Yesim Sanal: Hepimiz bir bireyiz ve hepimizin gitmek istediği bir nokta var tabii ki ama liderin kendine ait bir stratejisi varsa, şirketi uzun vadede başarıya ulaşması oldukça zordur. Liderin stratejisi ile şirketin stratejisinin hizalanmamış olabildiğini görüyoruz. Hizalanmış değilse zaten şirketi büyümeye ve geliştirmeye götürecek lider, o kişi olmuyor. Liderlik rolünü bunları göz önünde bulundurarak dağıtmak gerekiyor. Ne zaman şirket stratejisi başarılı oluyor? Şirket stratejisi; stratejiyi yöneten, ekipleri peşinden götürebilecek olan liderlerin bireysel haritaları, vizyonları ancak şirket ile hizalandığı zaman başarılı olacaktır.
“Depreme stratejik açıdan bakış”
Ayşe Uça: Kahramanmaraş depremi hepimizi derinden etkiledi. Yardım etmek istiyoruz, yardımlar gönderiyoruz ancak ihtiyaç olmadığı söyleniyor. İlerleyen süreçlerde tekrar yardım talebi geliyor ve bizler sürekli gel-gelme, yap-yapma durumlarını yaşıyoruz. Siz strateji ve liderlik konularından baktığınızda bu konuyu nasıl değerlendiriyorsunuz?

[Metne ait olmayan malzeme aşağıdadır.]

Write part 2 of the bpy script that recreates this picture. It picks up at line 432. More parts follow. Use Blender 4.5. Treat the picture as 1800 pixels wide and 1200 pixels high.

Yesim Sanal: Hepimiz için çok büyük bir üzüntü oldu. Kendi içimizde bu duyguyu yaşarken, konforlu olan hayatımızda konforsuz hissettiren ve utandıran bir duygu durumuna dönüştü. Çalışma süreçlerimde gözlemlediğim en önemli şey kriz anında insanlar kendi doğalarına dönüyorlar. Bir anda o stres anı, zihnin en iyi bildiği şeylere yönelmesini sağlıyor. En iyi bildiği şey; önceden tasarlayıp, planladığı bir şeyi kriz anlarında gün yüzüne çıkartılıp, kullanılmasıdır. Bu tür olaylar için öncesinde tatbikat yapılırsa o zaman zihin buna dair geri dönüp bakabileceği bir referansı oluyor. Depreme stratejik açıdan bakıldığında, ülkelerin yaptıkları stratejik programların içerisinde böyle bir tasarım yok ise zihnin gidip bakabileceği bir yerin de olmadığı anlamına gelmektedir. Dolayısıyla hepimiz bu konuda yeterince organize olabilecek bir öngörülmüş plan çerçevesinde bugün yaşayamıyoruz. Daha önceden önümüze konulmuş bir plan olmadığı için ne yapacağımızı bilmiyoruz ve bu da bizi kaosa sürüklüyor.